Nones v. Northouse

The opinion of the court was delivered by

Bedeield, J.

I. Certain answers to specific questions in the deposition of Henry Kern, were excluded by the court; and, we think, in that, there was no error. The witness professed to have seen the collision and injury. The rate of speed and violence of the collision, he describes. The court suppressed the statement that witness “ saw defendant driving up the road at a very fast gait.” And that he “ saw defendant coming down at a fast gait,” And at the time of the collision defendant was driving at about the same rate of speed as he had seen him drive on these other occasions.

Had the witness described the collision, and, to measure the violence, stated the rate of speed defendant was driving for some *593distance, and up to the collision, it would have been a part of the transaction, and proper. But, in this case, the fact that defendant had done wrong at other times, is not evidence that he did so at this time. 2d. The statement that defendant drove fast at other times, and was driving in the same manner at this time, adds nothing to the statement that defendant was driving fast at this time. It is simply getting into the case the inadmissible evidence that defendant was driving improperly on an occasion not in issue on this trial.

II. The deposition of David McAdam described the business of the plaintiff, and the value of his time as an attorney aiid notary, which was excluded by the court.
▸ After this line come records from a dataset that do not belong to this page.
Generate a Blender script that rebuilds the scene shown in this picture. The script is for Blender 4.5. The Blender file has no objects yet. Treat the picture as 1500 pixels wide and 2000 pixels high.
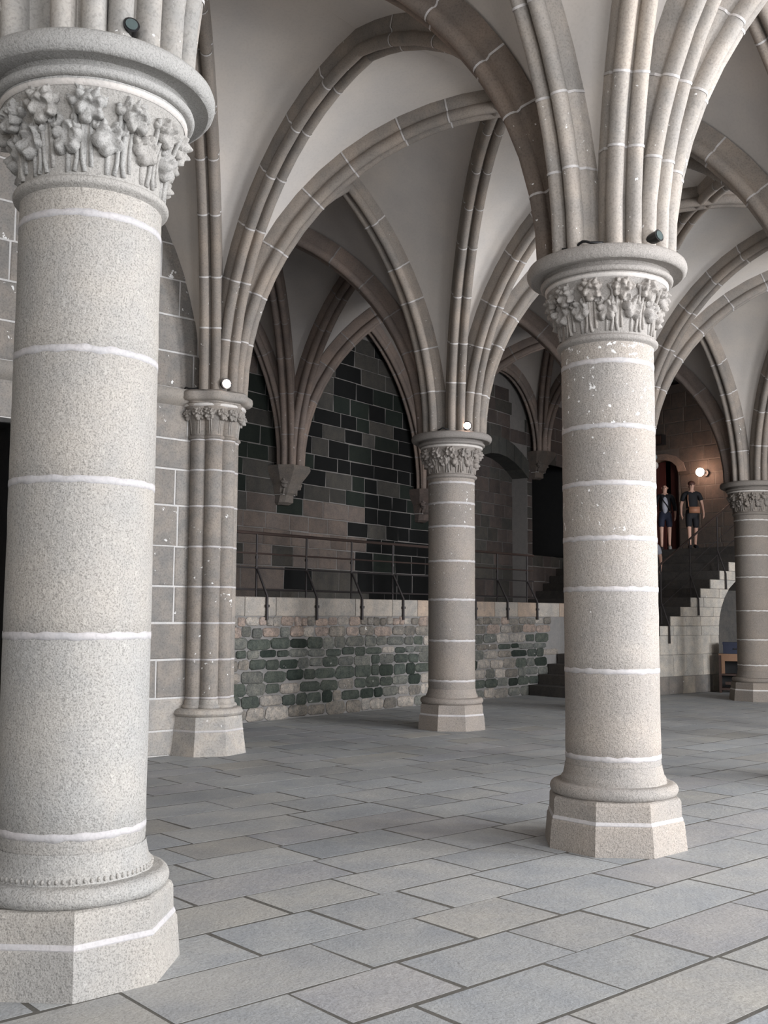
import bpy, math, random
from mathutils import Vector, noise
R = math.radians
S = bpy.context.scene
COL = S.collection

# ------------------------------------------------------------------ camera
cam_d = bpy.data.cameras.new('camera')
cam_d.sensor_fit = 'VERTICAL'
cam_d.sensor_height = 36.0
cam_d.lens = 36.0 * 2083.5 / 2000.0
cam_d.clip_start = 0.05
cam_d.clip_end = 200
cam = bpy.data.objects.new('camera', cam_d)
COL.objects.link(cam)
P_, R_ = R(5.459), R(0.315)
_fw = Vector((0, math.cos(P_), math.sin(P_)))
_u0 = Vector((0, -math.sin(P_), math.cos(P_)))
_r0 = Vector((1, 0, 0))
_rt = _r0 * math.cos(R_) + _u0 * math.sin(R_)
_up = -_r0 * math.sin(R_) + _u0 * math.cos(R_)
from mathutils import Matrix
cam.matrix_world = Matrix((( _rt.x, _up.x, -_fw.x, 0), (_rt.y, _up.y, -_fw.y, 0), (_rt.z, _up.z, -_fw.z, 1.6), (0, 0, 0, 1)))
S.camera = cam

# ------------------------------------------------------------------ colour management, sky
S.view_settings.view_transform = 'Standard'
S.view_settings.look = 'None'
S.view_settings.gamma = 1.0
S.view_settings.use_curve_mapping = False
S.view_settings.exposure = 0.12
w = bpy.data.worlds.new('sky'); S.world = w; w.use_nodes = True
w.node_tree.nodes['Background'].inputs[0].default_value = (0.62, 0.75, 1.0, 1)
w.node_tree.nodes['Background'].inputs[1].default_value = 1.0

# ------------------------------------------------------------------ plan of the hall (metres; camera stands at 0,0)
def V2(x, y): return Vector((x, y))
A = V2(-1.429, 5.026); C = V2(1.636, 7.705); B = V2(0.974, 15.301); D = V2(7.133, 20.599); E = (B + D) / 2
W = V2(-2.06, 12.55)
U = C - A
Vv = W - C
UH = U.normalized(); VH = V2(-UH.y, UH.x)
NODE = {'A': A, 'C': C, 'C1': C + U, 'C2': C + 2 * U, 'C3': C + 3 * U, 'C4': C + 4 * U, 'Am': A - U,
        'W': W, 'B': B, 'E': E, 'D': D, 'D1': D + U, 'Q': W - U, 'Qm': W - 2 * U,
        'Fm': A - U - Vv, 'F0': A - Vv, 'F1': C - Vv, 'F2': C + U - Vv, 'F3': C + 2 * U - Vv, 'F4': C + 3 * U - Vv, 'F5': C + 4 * U - Vv,
        'K0': V2(-4.22, 15.2), 'K1': V2(-1.67, 18.64), 'K2': V2(0.88, 22.1), 'K3': V2(3.88, 26.17), 'K4': V2(6.40, 29.58)}
ZS = 4.17      # springing of the vault
ZA = 7.18      # underside of the ribs at the crown
WEBB = 0.24    # web sits this far above the rib soffit

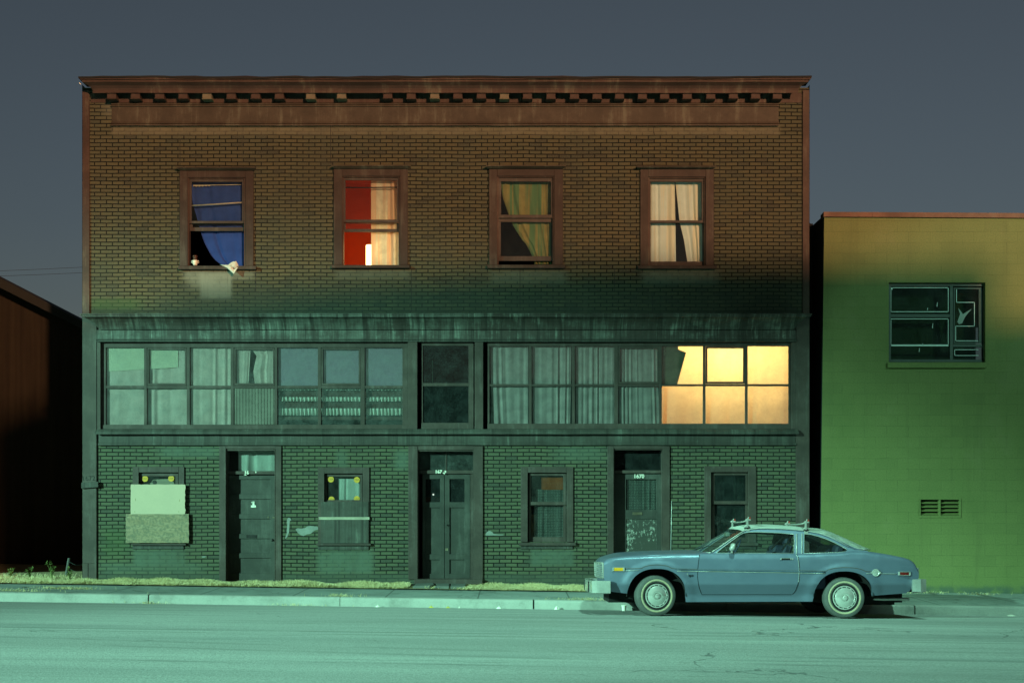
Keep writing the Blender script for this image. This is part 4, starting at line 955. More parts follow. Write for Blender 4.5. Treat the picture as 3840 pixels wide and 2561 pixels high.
# ------------------------------------------------------------------ rusty shed on the left
def rust():
    t = NT('rusty_corrugated_iron'); o = t.xyz()
    a = t.noise(1.0, 6, t.mapped((5.5, 1, .22)), .7); b = t.noise(2.2, 6, rough=.7); c2 = t.noise(1.0, 3, t.mapped((1.1, 1, .1), (4, 0, 0)), .5)
    c = t.ramp(t.math('ADD', t.math('MULTIPLY', a, .5), t.math('ADD', t.math('MULTIPLY', b, .2), t.math('MULTIPLY', c2, .3))), [(.35, (.014, .010, .007)), (.5, (.023, .017, .011)), (.62, (.034, .026, .016))])
    return t.done(t.principled(c, .85, .1, t.bump(b, .3, .01), spec=.2))
M['rust'] = rust()
SY = 6.0
shed = root('shed', (fx(-200, SY), SY, 0), 'rust brown corrugated shed with a sloping roof at the left edge', 'shed')
mb = B(); rows = []
xs = [fx(-1300, SY) + i * .038 for i in range(int((fx(420, SY) - fx(-1300, SY)) / .038))]
topz = lambda x: interp([(fx(-1300, SY), fz(1085, SY)), (fx(-700, SY), fz(700, SY)), (fx(0, SY), fz(1062, SY)), (fx(308, SY), fz(1222, SY)), (fx(420, SY), fz(1280, SY))], x)
mb.grid([[(x, SY + .004 * math.sin(x * 2 * math.pi / .152), .0) for x in xs], [(x, SY + .004 * math.sin(x * 2 * math.pi / .152), topz(x)) for x in xs]])
mb.build('wall', 'rust', shed, smooth=True)
mb = B()
for pts in (((-700, 683, 716), (330, 1226, 1245)), ((-1320, 1078, 1110), (-700, 683, 716))):
    (a, t0, b0), (c, t1, b1) = pts; Y0 = SY - .45
    d0, d1 = (28, 34) if a == -700 else (20, 20)
    for (y_a, y_b, Yf, Yb_) in (((t0, b0 + 10), (t1, b1 + 0), Y0, SY + 1.2),):
        mb.hexa([(fx(a, Yf), Yf, fz(y_a[1], Yf)), (fx(c, Yf), Yf, fz(y_b[1], Yf)), (fx(c, Yf), Yb_, fz(y_b[1], Yf)), (fx(a, Yf), Yb_, fz(y_a[1], Yf)),
                 (fx(a, Yf), Yf, fz(y_a[0], Yf)), (fx(c, Yf), Yf, fz(y_b[0] - 12, Yf)), (fx(c, Yf), Yb_, fz(y_b[0] - 12, Yf)), (fx(a, Yf), Yb_, fz(y_a[0], Yf))])
mb.build('roof', simple('weathered_roof_edge', (.012, .013, .012), .8), shed)
# unseen building added further left to keep the street lamp off the shed
nb = root('shed_shade_building', (-19, 2, 0), 'unseen tall dark brick building left of the rusty shed, added to keep the street lamp off it', 'building')
B().box(-26, -13.3, -.5, 5, -.5, 12).build('wall', simple('dark_brick_wall', (.07, .06, .05), .9), nb)
B().box(-26.2, -13.2, -.7, 5.1, 12, 12.3).build('parapet', 'tar', nb)
# leaning fence post with sagging wire
fp = root('fence', (fx(245, 1.2), 1.2, .15), 'leaning dark fence post with sagging wire between shed and brick building', 'fence')
Y = 1.2
B().tube([(fx(243, Y), Y, fz(2190, Y)), (fx(259, Y), Y, fz(2092, Y))], [.03, .026], 8).build('post', simple('dark_grey_wood', (.09, .095, .09), .8), fp)
for k, y in enumerate((2104, 2128, 2150)):
    B().tube([(fx(258 - k * 4, Y), Y - .03, fz(y, Y)), (fx(285, Y), Y - .03, fz(y + 14, Y)), (fx(320, Y), Y + .2, fz(y + 12, Y))], .004, 4).build('wire', 'steel', fp)

# overhead wires far behind
for k, (ya, yb, lb_) in enumerate(((1006, 985, 'upper of two thin overhead wires in the sky left of the building'), (1022, 1008, 'lower of two thin overhead wires in the sky left of the building'))):
    Y = 30; P = []
    for i in range(13):
        t = i / 12; P.append((fx(lerp(-900, 900, t), Y), Y, fz(lerp(ya + 20, yb - 24, t), Y) - .25 * 4 * t * (1 - t)))
    tag(B().tube(P, .007, 4).build('overhead_wire', 'tar', loc=P[6]), lb_, 'wire', 'overhead wires')

# added unseen building behind the camera, shaped to keep amber light off lower storeys
AZ, EL = 25.0, 10.0
kx = math.tan(R(AZ)); kz = math.tan(R(EL)) / math.cos(R(AZ)); WY = -35.0
wx = lambda X: X - WY * kx; wz = lambda Z: Z - WY * kz
wh = root('street_shade_building', (20, WY - 4, .3), 'unseen plain dark building across the street behind the camera, shaped to shade the lower storeys', 'building')
prof = [(-22, 7.1), (wx(-8.25), 7.1), (wx(-8.25), wz(5.15)), (wx(-6.5), wz(5.3)), (wx(-2), wz(5.85)), (wx(2), wz(6.15)), (wx(8.97), wz(6.13)), (wx(8.97), wz(5.09)), (80, wz(5.09)), (80, -1), (-22, -1)]
mb = B(); mb.prism(prof, WY - 2.5, WY); mb.build('wall', simple('dark_block_wall', (.10, .10, .09), .9), wh)
for i in range(9): B().box(-18 + i * 9, -14 + i * 9, WY - .02, WY + .03, 2.2, 4.4).build('window', 'glass_dark', wh)

# ------------------------------------------------------------------ litter along the kerb
def scrap(px, py, w, h, m, label, name='paper_scrap', cat='litter', Y=-2.93):
    X = fx(px, Y); z = z_road(X, Y) + .003; mb = B(); n_ = 9; rows = []
    rr = w / 2 / 230.0; hh = h / 230.0
    for i in range(4):
        s = i / 3; rows.append([(X + rr * s * math.cos(6.283 * k / n_) * (1 + .3 * math.sin(k * 2.1 + px)), Y + rr * .8 * s * math.sin(6.283 * k / n_), z + hh * (1 - s ** 1.5) * (1 + .35 * math.sin(k * 1.7 + px + i))) for k in range(n_)])
    mb.grid(rows, close=True); mb.face(*rows[-1])
    return tag(mb.build(name, m, loc=(X, Y, z)), label, cat, 'litter along the kerb' if cat == 'litter' else None)
scrap(1416, 2277, 17, 7, 'white_num', 'white crumpled scrap at the kerb left of the yellow leaf')
scrap(1871, 2283, 18, 7, 'white_num', 'flat white scrap at the kerb below the lace curtained window')
scrap(2087, 2286, 20, 10, 'white_num', 'largest crumpled white scrap at the kerb, left of the car')
scrap(1722, 2281, 6, 5, 'white_num', 'tiny white speck at the kerb right of the leaves')
scrap(2652, 2290, 9, 9, 'board_cream', 'pale scrap at the kerb seen under the car')
scrap(3790, 2308, 32, 4, 'white_num', 'flat pale scrap by the kerb at the right edge')
M['leaf'] = simple('yellow_leaf', (.52, .42, .08), .7, bump=0)
scrap(1618, 2279, 18, 7, 'leaf', 'curled yellow leaf at the kerb below the double door', 'leaf', 'leaf'); scrap(1680, 2280, 17, 6, 'leaf', 'pale yellow leaf just right of the curled one', 'leaf', 'leaf')
scrap(3815, 2226, 26, 10, 'band_pale', 'pale lump by the green wall at the right edge', 'stone', 'stone', Y=-.15)
Y = -3.02; X = fx(2340, Y); z = z_road(X, Y)
cup = root('paper_cup', (X, Y, z), 'white paper cup standing by the front wheel of the car', 'cup')
B().lathe([(0, 0), (.031, 0), (.040, .088), (.037, .09), (.03, .006), (0, .005)], (X, Y, z), 'z', 20).build('body', 'white_num', cup, smooth=True, angle=40)
B().lathe([(.0395, .085), (.043, .088), (.0395, .093)], (X, Y, z), 'z', 20).build('rim', 'white_num', cup, smooth=True)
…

The loss of time, in actions for personal injuries, is a proper element in computing actual damages ; and it would seem to me, that whether the plaintiff was a confirmed cripple, and his time unavailing to his support, or a man of vigor, and competent to earn large wages, and doing' so at the time of the injury, would be a proper subject of proof .on the trial of such a case. Lincoln v. Saratoga & Sch’y. R. R. Co. 23 Wend. 424 ; 2 Redf. Railw. 286.

But in this case the verdict was for the defendant, and that the mischief came upon the plaintiff without fault of the defendant. Whatever then may be -the extent of the plaintiff’s injuries, or however valuable his time, it is immaterial, so far as this case is concerned. And the rule is well setled in this court, that a judgment will not be reversed for an error that, by the verdict, is rendered immaterial. Allen v. Hancock, 16 Vt. 230; Hodge v. Bennington, 43 Vt. 450.

The judgment of the county court is affirmed.